Rent arrears soar among universal credit claimants

13 Nov 18

Council tenants claiming universal credit owe on average more than two-and-a-half times the rent arrears of claimants on the previous housing benefit system.

Rent owed by universal credit claimants in the UK is £663 compared to just £263 for those on housing benefit, according to Freedom of Information data obtained by BBC Panorama.

Flintshire in north Wales, was one of the first areas to roll out the new welfare system and the council estimates that, since the roll out, rent arrears have soared by £1m.

Flintshire County Council said this week that tenants on the new benefit system in the council owe an average of four times as much rent as those on old benefits.

Universal credit, the Conservative government’s flagship benefits policy, combines six benefits into one, paid directly to the claimant on a monthly basis.

Implementation of the scheme has been beset by delays. It was supposed to be fully operational by April 2017 but full roll out has been delayed until December 2023.

Data published by the Department for Work and Pensions today shows that, as of August 2018, around one in six new universal credit claimants fails to receive full payment on time.

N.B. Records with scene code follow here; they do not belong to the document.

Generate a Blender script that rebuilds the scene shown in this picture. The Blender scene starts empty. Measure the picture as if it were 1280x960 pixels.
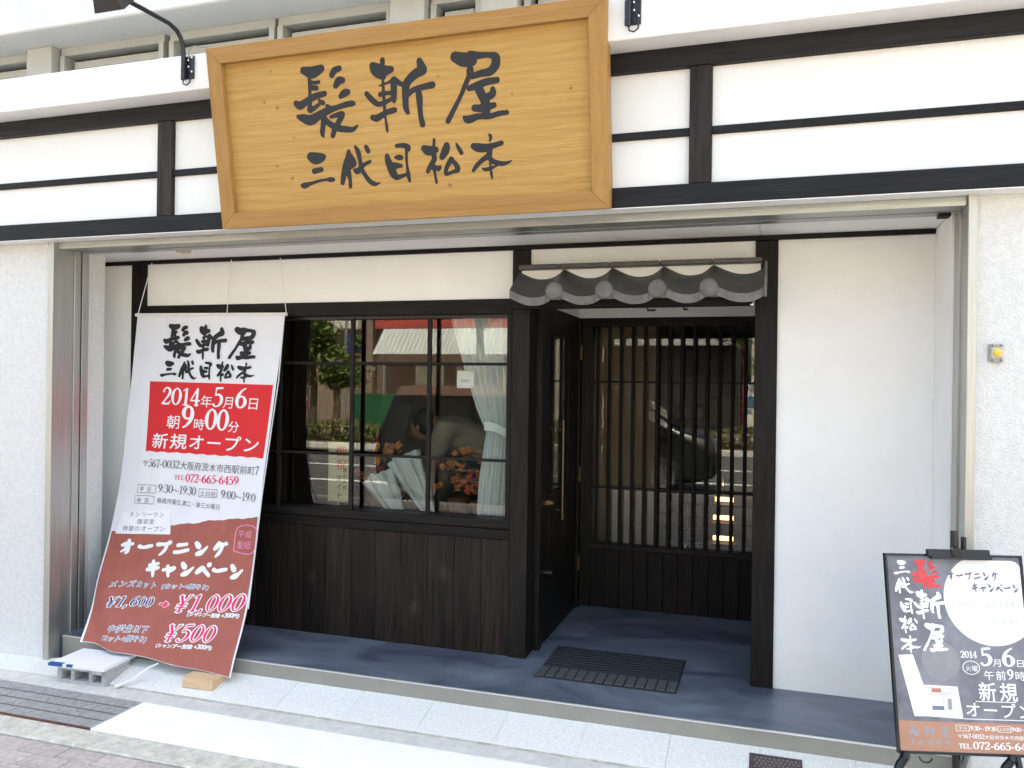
import bpy, bmesh, math, random
import numpy as np
from mathutils import Vector, Matrix
random.seed(7)
S = bpy.context.scene
COL = S.collection
# ---------------------------------------------------------------- camera
cam_d = bpy.data.cameras.new('camera'); cam = bpy.data.objects.new('camera', cam_d); COL.objects.link(cam)
S.camera = cam
cam_d.sensor_fit = 'HORIZONTAL'; cam_d.sensor_width = 36.0; cam_d.lens = 36.0*1011.8/1280.0
cam_d.clip_start = 0.05; cam_d.clip_end = 500
ya, pi_, ro = math.radians(17.6115), math.radians(0.0316), math.radians(0.7674)
F = Vector((-math.sin(ya)*math.cos(pi_), math.cos(ya)*math.cos(pi_), math.sin(pi_)))
R = Vector((math.cos(ya), math.sin(ya), 0)); U = R.cross(F)
R2 = R*math.cos(ro)+U*math.sin(ro); U2 = -R*math.sin(ro)+U*math.cos(ro)
M = Matrix(((R2.x, U2.x, -F.x, 1.2506), (R2.y, U2.y, -F.y, -4.2586), (R2.z, U2.z, -F.z, 1.5), (0, 0, 0, 1)))
cam.matrix_world = M
# ---------------------------------------------------------------- light
SUN_EL, SUN_AZ = math.radians(62), math.radians(20)     # behind the shop, a little to the right
w = bpy.data.worlds.new('World'); S.world = w; w.use_nodes = True
nt = w.node_tree; nt.nodes.clear()
sky = nt.nodes.new('ShaderNodeTexSky'); sky.sky_type = 'NISHITA'; sky.sun_disc = False
sky.sun_elevation = SUN_EL; sky.sun_rotation = SUN_AZ; sky.air_density = 1.0; sky.dust_density = 7.0; sky.ozone_density = 1.0
bg = nt.nodes.new('ShaderNodeBackground'); bg.inputs[1].default_value = 0.15
wo = nt.nodes.new('ShaderNodeOutputWorld')
nt.links.new(sky.outputs[0], bg.inputs[0]); nt.links.new(bg.outputs[0], wo.inputs[0])
sd = bpy.data.lights.new('sun', 'SUN'); sd.energy = 4.0; sd.angle = math.radians(0.5); sd.color = (1.0, 0.95, 0.88)
so = bpy.data.objects.new('sun', sd); COL.objects.link(so)
sv = Vector((math.sin(SUN_AZ)*math.cos(SUN_EL), math.cos(SUN_AZ)*math.cos(SUN_EL), math.sin(SUN_EL)))
so.rotation_euler = sv.to_track_quat('Z', 'Y').to_euler(); so.location = (0, 0, 30)
S.view_settings.view_transform = 'Standard'; S.view_settings.look = 'None'
S.view_settings.exposure = 2.55
S.view_settings.use_white_balance = True; S.view_settings.white_balance_temperature = 7050; S.view_settings.white_balance_tint = 3; S.view_settings.gamma = 1.0
S.cycles.max_bounces = 8; S.cycles.transparent_max_bounces = 12; S.cycles.use_denoising = True
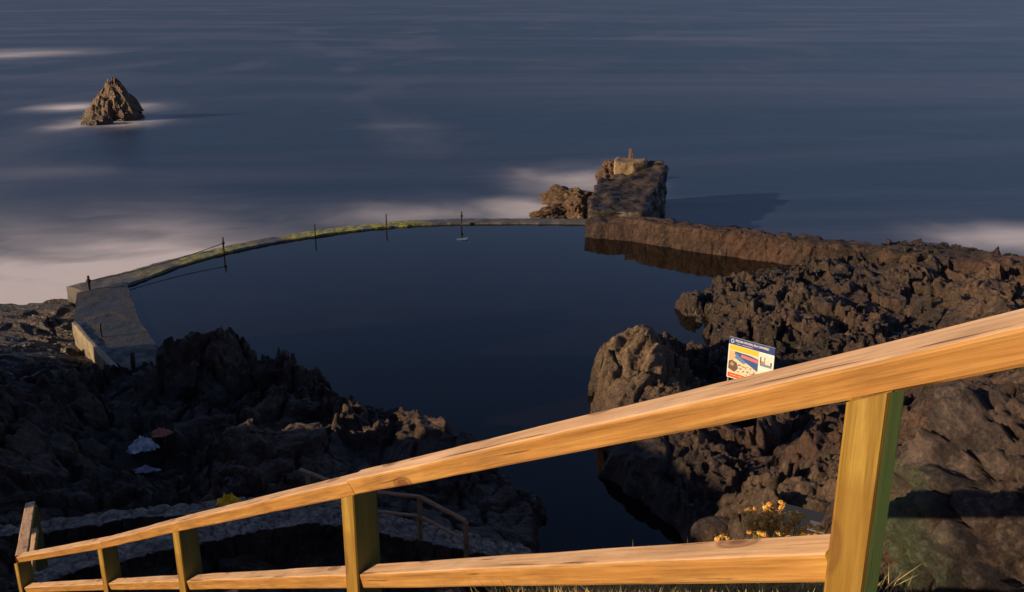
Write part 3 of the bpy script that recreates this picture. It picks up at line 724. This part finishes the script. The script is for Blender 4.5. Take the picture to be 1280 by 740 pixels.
bm = bmesh.new(); quad(bm, 0, bz + SHt - .25, SW, bz + SHt, -.003); hd = from_bm('header', bm, MP['blue'], sign)
bm = bmesh.new(); quad(bm, .05, bz + SHt - .44, 1.42, bz + SHt - .26, -.003); from_bm('yellow_band', bm, MP['yellow'], sign)
bm = bmesh.new(); quad(bm, .04, bz + .03, 1.42, bz + .19, -.003); rs = from_bm('red_strip', bm, MP['red'], sign)
# emblem: ring of small marks
bm = bmesh.new()
bmesh.ops.create_circle(bm, cap_ends=True, segments=20, radius=.075)
for v_ in bm.verts: v_.co = (.17 + v_.co.x, -.006, bz + SHt - .125 + v_.co.y)
em = from_bm('emblem', bm, mat('print_pale', (.55, .6, .68), .5), hd)
bm = bmesh.new()
bmesh.ops.create_circle(bm, cap_ends=True, segments=16, radius=.045)
for v_ in bm.verts: v_.co = (.17 + v_.co.x, -.009, bz + SHt - .125 + v_.co.y)
from_bm('emblem_shield', bm, MP['blue'], hd)
def text(s_, x, z, size, m, parent, y=-.006):
    cu = bpy.data.curves.new('lettering', 'FONT'); cu.body = s_; cu.size = size; cu.offset = size * .02
    t_ = bpy.data.objects.new('lettering', cu); COL.objects.link(t_)
    me_ = bpy.data.meshes.new_from_object(t_.evaluated_get(bpy.context.evaluated_depsgraph_get())); bpy.data.objects.remove(t_)
    for v_ in me_.vertices: v_.co = (x + v_.co.x, y, z + v_.co.y)
    return link('lettering', me_, m, parent)
text('PISCINA NATURAL ISLA CANGREJO', .31, bz + SHt - .125, .098, MP['white'], hd)
# unreadable small print: plain dashes
bm = bmesh.new(); rr = random.Random(4); x = .32
def ribbon(bm, x0_, x1_, z_, h_):
    n_ = int((x1_ - x0_) / .03); lo = []; hi = []
    for q in range(n_ + 1):
        xx = x0_ + (x1_ - x0_) * q / n_; g_ = rr.random() < .25
        lo.append(bm.verts.new((xx, -.006, z_))); hi.append(bm.verts.new((xx, -.006, z_ + h_ * (.12 if g_ else rr.uniform(.7, 1)))))
    for q in range(n_): bm.faces.new((lo[q], lo[q + 1], hi[q + 1], hi[q]))
ribbon(bm, .32, 1.15, bz + SHt - .2, .024)
from_bm('small_print', bm, mat('print_grey', (.45, .47, .55), .5), hd)
bm = bmesh.new(); x = .12
ribbon(bm, .12, 1.34, bz + .10, .035)
from_bm('small_print', bm, mat('print_orange', (.85, .42, .15), .5), rs)
# pictures
cols = [(.70, .42, .22), (.10, .22, .40), (.03, .09, .28), (.62, .16, .16), (.72, .58, .40), (.13, .08, .06), (.42, .27, .16), (.75, .70, .62), (.30, .22, .2), (.16, .24, .3)]
pm_ = [mat('print_tone', c, .5) for c in cols]
z0 = bz + .2; z1 = bz + SHt - .46; x0, x1 = .05, 1.42
def Q(u, v_): return (x0 + (x1 - x0) * u, z0 + (z1 - z0) * v_)
bm = bmesh.new()
quad(bm, 0, 0, 0, 0, -.003, 4, [Q(0, 0), Q(1, 0), Q(1, 1), Q(0, 1)])
quad(bm, 0, 0, 0, 0, -.005, 0, [Q(0, .55), Q(.2, .6), Q(.2, 1), Q(0, 1)])
quad(bm, 0, 0, 0, 0, -.005, 2, [Q(.2, .85), Q(1, .35), Q(1, .9), Q(.7, .98), Q(.2, 1)])
quad(bm, 0, 0, 0, 0, -.007, 1, [Q(.2, .7), Q(.5, .52), Q(.62, .6), Q(.25, .92)])
quad(bm, 0, 0, 0, 0, -.009, 3, [Q(.42, .8), Q(1, .72), Q(1, .86), Q(.42, .93)])
quad(bm, 0, 0, 0, 0, -.007, 5, [Q(0, .15), Q(.22, .05), Q(.34, .25), Q(.28, .5), Q(.1, .58), Q(0, .5)])
quad(bm, 0, 0, 0, 0, -.009, 6, [Q(.05, .35), Q(.16, .3), Q(.2, .42), Q(.1, .5)])
for _ in range(46):
    u, v_ = rr.uniform(.32, .95), rr.uniform(.02, .42); s1, s2 = rr.uniform(.01, .045), rr.uniform(.02, .07)
    quad(bm, 0, 0, 0, 0, -.009 - .0004 * _, rr.choice([5, 6, 7, 7, 8]), [Q(u, v_), Q(u + s1, v_ - s2 * .3), Q(u + s1 * 1.2, v_ + s2), Q(u - s1 * .2, v_ + s2 * .7)])
from_bm('picture', bm, pm_, sign)
for za, zb_ in ((bz + .66, bz + 1.10), (bz + .2, bz + .55)):
    bm = bmesh.new(); quad(bm, 1.50, za, 2.04, zb_, -.003, 7); hgt = zb_ - za
    quad(bm, 0, 0, 0, 0, -.005, 9, [(1.5, za + hgt * .1), (2.04, za + hgt * .1), (2.04, za + hgt * .3), (1.5, za + hgt * .35)])
    prev = 1.5
    for q in range(9):
        xx = 1.5 + .06 * q; quad(bm, xx, za + hgt * .3, min(xx + .055, 2.04), za + hgt * rr.uniform(.45, .85), -.007 - .0004 * q, rr.choice([5, 6, 8, 3, 7]))
    from_bm('picture', bm, pm_, sign)

# ------------------------------------------------------------------ iron stubs, rope and marker along the pool edge
M_rust = mat('rusty_iron', (.045, .025, .017), .8, .2); k = N(M_rust)
k.l(k.ramp(k.noise(k.coord(), 14, 6, .7), [(.35, (.02, .014, .012)), (.7, (.09, .04, .02))]), k.b.inputs['Base Color'])
g = 'iron posts on the pool wall'
poles = [(112, 362, 345, 1.33, .07, 'thick rusty iron post at the left corner of the pool wall, rope tied to it', True),
         (280, 316, 297, 1.33, .05, 'rusty iron post where the sagging rope ends on the pool wall', True),
         (394, 294, 280, 1.33, .045, 'rusty iron post rising from the thickest green algae of the pool wall', False),
         (483, 282, 268, 1.33, .045, 'rusty iron post on the pool wall where the green algae ends', False),
         (577, 279, 265, 1.33, .05, 'rusty iron post farthest along the pool wall towards the breakwater', True),
         (127, 421, 404, 1.36, .045, 'thin iron stub standing in the middle of the wet deck', False),
         (168, 467, 440, 1.3, .10, 'stout dark stub at the near end of the deck against the crags', False)]
tops = []
for (px, pb, pt, z, rad, lab, fl) in poles:
    b_ = P(px, pb, z); D_ = (CAMZ - z) / (SP + (pb - 370) / F * CP); h_ = (pb - pt) * D_ / F / CP
    t_ = empty('iron_post', b_); tag(t_, lab, 'post', g if z == 1.33 else None)
    tube('stem', [b_ - Vector((0, 0, .3)), b_ + Vector((0, 0, h_ * .5)), b_ + Vector((rad * .3, 0, h_))], [rad, rad * .95, rad * .85], M_rust, t_)
    if fl:
        tube('collar', [b_ + Vector((0, 0, h_ * .55)), b_ + Vector((.01, 0, h_ * .72))], rad * 1.7, M_rust, t_)
    tops.append(b_ + Vector((0, 0, h_ * .62)))
a, b = tops[0], tops[1]
rp = [a.lerp(b, t) - Vector((0, 0, .35 * 4 * t * (1 - t) * .5)) for t in np.linspace(0, 1, 20)]
o = tube('rope', rp, .022, mat('old_rope', (.10, .08, .06), .9), None, 6); tag(o, 'thin dark rope slung between the first two iron posts of the pool wall', 'rope')
# small ochre marker on the end block
b_ = P(788, 199, 3.5)
bm = bmesh.new()
box(bm, -.17, .17, -.14, .14, -.1, .12); box(bm, -.11, .05, -.1, .1, .12, .8); box(bm, .05, .15, -.08, .08, .12, .5); box(bm, -.09, .10, -.09, .09, .62, .74)
bmesh.ops.bevel(bm, geom=bm.edges[:], offset=.02, segments=1)
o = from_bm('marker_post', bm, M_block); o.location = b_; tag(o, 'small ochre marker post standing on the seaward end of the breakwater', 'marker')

# ------------------------------------------------------------------ litter
def crumple(name, loc, sx_, sy_, hz, m, seed, rz=0, holes=0):
    g_ = 40; u = np.linspace(-1, 1, g_); U, V = np.meshgrid(u, u)
    r0 = 1 + .6 * fbm(U * 1.9, V * 1.9, s=seed, o=4)
    X = U * np.sqrt(1 - V * V / 2) * r0; Y = V * np.sqrt(1 - U * U / 2) * r0
    Z = (1 - np.maximum(abs(U), abs(V)) ** 2) * .8 + 1.0 * fbm(U * 3.2 + .5 * V, V * 2.6, s=seed + 2, o=4, ridge=True) * (1.25 - np.maximum(abs(U), abs(V)))
    me = grid_mesh(name, X * sx_, Y * sy_, Z * hz); o = link(name, me, m); o.location = loc; o.rotation_euler = (0, 0, rz)
    sm = o.modifiers.new('t', 'SOLIDIFY'); sm.thickness = .008
    return o
def on_ground(px, py, z):
    for _ in range(8):
        p = P(px, py, z); z = .5 * z + .5 * max(ground_z(p.x + a_, p.y + b_) for a_ in (-.3, 0, .3) for b_ in (-.5, -.25, 0, .2))
    p.z = z + .14; return p
M_bag = mat('pale_plastic', (.55, .54, .58), .45); k = N(M_bag); k.l(k.ramp(k.noise(k.coord(), 5, 4, .6), [(.45, (.62, .60, .60)), (.62, (.22, .30, .38))]), k.b.inputs['Base Color'])
p = on_ground(180, 566, 2.); o = crumple('plastic_bag', p, .40, .26, .30, M_bag, 901, .3); tag(o, 'crumpled pale blue and white plastic bag lying among the dark rocks', 'bag')
p = on_ground(202, 549, 2.); o = crumple('cloth', p, .34, .15, .16, mat('faded_red_cloth', (.48, .17, .10), .8), 905, .4); tag(o, 'faded orange red rag above the pale plastic bag', 'rag')
p = on_ground(183, 594, 2.); o = crumple('cloth', p, .36, .12, .12, mat('mauve_cloth', (.30, .26, .32), .8), 909, .1); tag(o, 'grey mauve rag lying below the pale plastic bag', 'rag')
p = on_ground(286, 635, 3.2); p.z += .0; o = crumple('sack', p, .34, .24, .20, mat('yellow_plastic', (1.0, .52, .0), .5), 915, .2); tag(o, 'bright yellow plastic sack peeking over the big fence rail', 'sack')
p = P(578, 299, ZW + .012); bm = bmesh.new(); vs = [bm.verts.new(q) for q in [(-.36, 0, 0), (-.05, .12, .012), (.3, .36, .01), (.34, -.1, .004), (.2, -.22, 0), (-.1, -.14, .01)]]; bm.faces.new(vs)
r_ = bmesh.ops.extrude_face_region(bm, geom=bm.faces[:])
for e in r_['geom']:
    if isinstance(e, bmesh.types.BMVert): e.co.z += .02
o = from_bm('floating_sheet', bm, mat('pale_film', (.13, .17, .20), .4)); o.location = p; tag(o, 'pale three cornered scrap floating on the still pool', 'scrap')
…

This represents an improvement from the same time last year with the percentage of claimants receiving payments on time rising from 74% to 84%.

The data showed the number of people now receiving the benefit stands at 1.3 million and the average payment received by households stands at £650 per month.

In his Budget last month, Chancellor Phillip Hammond said the universal credit system was “here to stay,” and announced a £1.7bn increase to work allowances and an extra £1bn to help with the transition to the scheme.

An investigation by PF last year found that councils were braced for rising rent arrears because of universal credit roll out and were siphoning off resources to put into emergency hardship funds.

Meanwhile, a report published by the Resolution Foundation think-tank yesterday estimated that, despite Hammond’s Budget announcement, three million people are due to be worse off under universal credit, compared to the outgoing system.

Laura Gardiner, research director at the Resolution Foundation, said the government’s extra investment meant that, “for the first time since early 2015, universal credit is set to be more expensive than the legacy benefits it is replacing”.